Nos Estados Unidos, o Departamento de Educação e a Polícia Federal investigam 86 universidades justamente por negligência nesses casos de estupros, prioritariamente ocorridos em festas, em contexto de ingestão de bebidas pelas meninas e posterior desencorajamento pelas universidades (“O que está por trás da violência dentro das universidades”. Disponível em: <http://veja.abril.com.br/noticia/educacao /o-que-esta-por-tras-da-violencia-dentro-das-universidades/>. Acesso em 13 jan. 2016): 

E por aqui? 

Nestas terras descobertas por Cabral, sucedem as mesmas mazelas. 

Por aqui, da mesma forma, estudantes brasileiras são convidadas para eventos, festas e apartamentos, induzidas ou incentivadas a ingerir álcool e – nestas circunstâncias – submetidas às práticas sexuais. Esse fato foi descortinado na CPI que apurou 112 estupros. 

O que se considera uma “boa cantada” ou “forçada de barra” pode configurar crime de estupro, hediondo por definição legal. 

Sob o aspecto penal, ameaçar ou usar força física  - segurar, imobilizar, agredir a vítima - para praticar sexo ou ato libidinoso configura crime de estupro (art. 213, “caput”, do Código Penal, pena de 06 a 10 anos de reclusão).  Da mesma forma, há  estupro se a vítima não  consegue oferecer resistência, como na hipótese de embriaguez completa ou vítima inconsciente (art. 217 “, par. 1º, CP, pena de 08 a 15 anos de reclusão). 

Frequentemente, o estupro no ambiente universitário vem associado à ingestão de bebidas alcoólicas pela estudante, erroneamente interpretada como “passe livre” ou “sim implícito”. É assim que quase 1/3 dos estudantes homens pensam. 

Estarrece o fato de que, segundo a pesquisa, 

- 27% dos universitários homens não consideram  violência o abuso de uma mulher alcoolizada 

- 11% das alunas sofreram alguma tentativa de abuso sob efeito de álcool. 
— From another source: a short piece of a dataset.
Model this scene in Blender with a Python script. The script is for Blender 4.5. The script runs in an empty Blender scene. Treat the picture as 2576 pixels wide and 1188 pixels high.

O silêncio reinante nas relações conjugais violentas também impera nas universidades. Vergonha, medo, exposição e falta de apoio dos colegas e da instituição mantém ou reconduzem a estudante ao silêncio, o que leva à realidade de que 63% das estudantes admitem não ter reagido à violência, embora, formalmente, 88% dos homens e 95% das mulheres defendam que a faculdade deveria adotar medidas para punir responsáveis, nos termos do citado estudo. 

A cultura do estupro, fundada em estereótipos de que o homem deve ser predador e a mulher sempre está disponível é o substrato para a perpetuação dessa prática. 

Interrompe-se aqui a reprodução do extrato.